> Written task
Leave out the images; return the rest of the data exactly.

** Start Given material **

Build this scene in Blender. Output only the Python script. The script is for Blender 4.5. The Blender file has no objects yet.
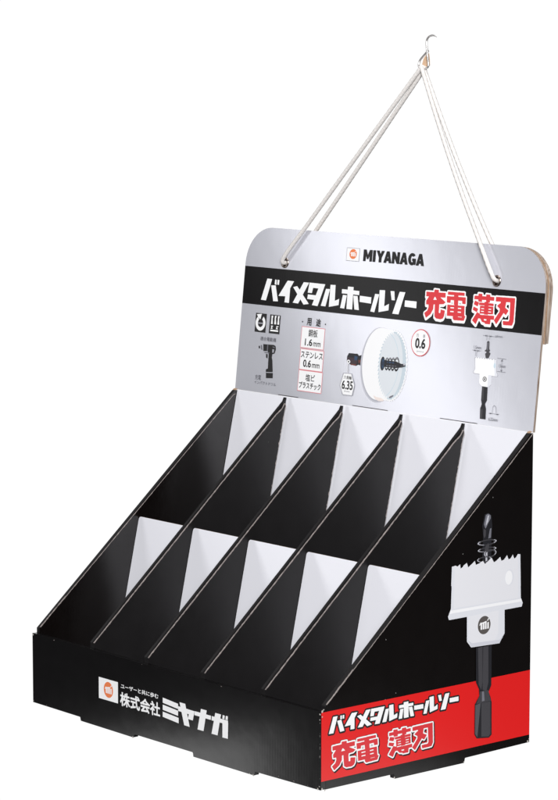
import bpy, math, random
import numpy as np
from mathutils import Vector, Matrix
random.seed(7)
sc = bpy.context.scene
COL = sc.collection
# ------------------------------------------------------------------ camera
cam_d = bpy.data.cameras.new('camera')
cam = bpy.data.objects.new('camera', cam_d); COL.objects.link(cam)
cam.location = (2.0087485, -1.43030999, 0.59432628)
RV = Vector((0.65231415, 0.75794779, 0.00117788)); UV = Vector((-0.09658813, 0.08158527, 0.99197509))
FV = Vector((-0.75176923, 0.64719316, -0.12642799))
cam.rotation_euler = Matrix((RV, UV, -FV)).transposed().to_euler()
cam_d.sensor_fit = 'HORIZONTAL'; cam_d.sensor_width = 36.0; cam_d.lens = 2720.563 / 558 * 36
cam_d.clip_end = 100; cam_d.clip_start = 0.05
sc.camera = cam
# ------------------------------------------------------------------ world: white studio sweep behind, dim studio elsewhere
w = bpy.data.worlds.new('World'); sc.world = w; w.use_nodes = True
nt = w.node_tree; nt.nodes.clear()
out = nt.nodes.new('ShaderNodeOutputWorld'); bg = nt.nodes.new('ShaderNodeBackground')
tc = nt.nodes.new('ShaderNodeTexCoord'); dot = nt.nodes.new('ShaderNodeVectorMath'); dot.operation = 'DOT_PRODUCT'
dot.inputs[1].default_value = FV
rp = nt.nodes.new('ShaderNodeValToRGB')
rp.color_ramp.elements[0].position = 0.50; rp.color_ramp.elements[0].color = (0.045, 0.045, 0.047, 1)
rp.color_ramp.elements[1].position = 0.74; rp.color_ramp.elements[1].color = (1.02, 1.02, 1.02, 1)
nt.links.new(tc.outputs['Generated'], dot.inputs[0]); nt.links.new(dot.outputs['Value'], rp.inputs[0])
nt.links.new(rp.outputs[0], bg.inputs[0]); nt.links.new(bg.outputs[0], out.inputs[0]); bg.inputs[1].default_value = 1.0
# ------------------------------------------------------------------ lamps
def area(name, loc, target, size, power, col=(1, 1, 1), size_y=None):
    d = bpy.data.lights.new(name, 'AREA'); d.energy = power; d.color = col
    d.shape = 'RECTANGLE'; d.size = size; d.size_y = size_y or size
    o = bpy.data.objects.new(name, d); COL.objects.link(o); o.location = loc
    o.rotation_euler = (Vector(target) - Vector(loc)).to_track_quat('-Z', 'Y').to_euler()
    return o
area('key_lamp', (2.10, -1.40, 1.30), (0.2, 0.1, 0.2), 0.9, 97)
area('top_lamp', (0.3, -0.2, 1.9), (0.25, 0.1, 0.1), 0.9, 11)
area('front_sheen_fill', (-0.13, -0.22, -0.20), (0.22, 0, 0.0), 0.28, 0.40, size_y=0.20)  # added fill: stands in for a bright floor reflected low in the front
ll = area('left_lamp', (-0.338, -0.31, 0.345), (0.24, 0.24, 0.31), 0.14, 0.50, size_y=0.46)
zz = (Vector((-0.338, -0.31, 0.336)) - Vector((0.24, 0.24, 0.31))).normalized(); vv = Vector((-.38, .38, .9)); vv = (vv - zz * vv.dot(zz)).normalized()
ll.rotation_euler = Matrix((vv.cross(zz), vv, zz)).transposed().to_euler()
area('side_sheen_fill', (0.64, 0.26, -0.175), (0.4, 0.05, 0.02), 0.20, 0.20, size_y=0.20)  # added fill: floor-like sheen on the lower side label
sc.view_settings.view_transform = 'Standard'; sc.view_settings.look = 'None'
sc.view_settings.exposure = 0; sc.view_settings.gamma = 1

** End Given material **

> Reply to the exercise
Build this scene in Blender. Output only the Python script. The script is for Blender 4.5. The Blender file has no objects yet.
import bpy, math, random
import numpy as np
from mathutils import Vector, Matrix
random.seed(7)
sc = bpy.context.scene
COL = sc.collection
# ------------------------------------------------------------------ camera
cam_d = bpy.data.cameras.new('camera')
cam = bpy.data.objects.new('camera', cam_d); COL.objects.link(cam)
cam.location = (2.0087485, -1.43030999, 0.59432628)
RV = Vector((0.65231415, 0.75794779, 0.00117788)); UV = Vector((-0.09658813, 0.08158527, 0.99197509))
FV = Vector((-0.75176923, 0.64719316, -0.12642799))
cam.rotation_euler = Matrix((RV, UV, -FV)).transposed().to_euler()
cam_d.sensor_fit = 'HORIZONTAL'; cam_d.sensor_width = 36.0; cam_d.lens = 2720.563 / 558 * 36
cam_d.clip_end = 100; cam_d.clip_start = 0.05
sc.camera = cam
# ------------------------------------------------------------------ world: white studio sweep behind, dim studio elsewhere
w = bpy.data.worlds.new('World'); sc.world = w; w.use_nodes = True
nt = w.node_tree; nt.nodes.clear()
out = nt.nodes.new('ShaderNodeOutputWorld'); bg = nt.nodes.new('ShaderNodeBackground')
tc = nt.nodes.new('ShaderNodeTexCoord'); dot = nt.nodes.new('ShaderNodeVectorMath'); dot.operation = 'DOT_PRODUCT'
dot.inputs[1].default_value = FV
rp = nt.nodes.new('ShaderNodeValToRGB')
rp.color_ramp.elements[0].position = 0.50; rp.color_ramp.elements[0].color = (0.045, 0.045, 0.047, 1)
rp.color_ramp.elements[1].position = 0.74; rp.color_ramp.elements[1].color = (1.02, 1.02, 1.02, 1)
nt.links.new(tc.outputs['Generated'], dot.inputs[0]); nt.links.new(dot.outputs['Value'], rp.inputs[0])
nt.links.new(rp.outputs[0], bg.inputs[0]); nt.links.new(bg.outputs[0], out.inputs[0]); bg.inputs[1].default_value = 1.0
# ------------------------------------------------------------------ lamps
def area(name, loc, target, size, power, col=(1, 1, 1), size_y=None):
    d = bpy.data.lights.new(name, 'AREA'); d.energy = power; d.color = col
    d.shape = 'RECTANGLE'; d.size = size; d.size_y = size_y or size
    o = bpy.data.objects.new(name, d); COL.objects.link(o); o.location = loc
    o.rotation_euler = (Vector(target) - Vector(loc)).to_track_quat('-Z', 'Y').to_euler()
    return o
area('key_lamp', (2.10, -1.40, 1.30), (0.2, 0.1, 0.2), 0.9, 97)
area('top_lamp', (0.3, -0.2, 1.9), (0.25, 0.1, 0.1), 0.9, 11)
area('front_sheen_fill', (-0.13, -0.22, -0.20), (0.22, 0, 0.0), 0.28, 0.40, size_y=0.20)  # added fill: stands in for a bright floor reflected low in the front
ll = area('left_lamp', (-0.338, -0.31, 0.345), (0.24, 0.24, 0.31), 0.14, 0.50, size_y=0.46)
zz = (Vector((-0.338, -0.31, 0.336)) - Vector((0.24, 0.24, 0.31))).normalized(); vv = Vector((-.38, .38, .9)); vv = (vv - zz * vv.dot(zz)).normalized()
ll.rotation_euler = Matrix((vv.cross(zz), vv, zz)).transposed().to_euler()
area('side_sheen_fill', (0.64, 0.26, -0.175), (0.4, 0.05, 0.02), 0.20, 0.20, size_y=0.20)  # added fill: floor-like sheen on the lower side label
sc.view_settings.view_transform = 'Standard'; sc.view_settings.look = 'None'
sc.view_settings.exposure = 0; sc.view_settings.gamma = 1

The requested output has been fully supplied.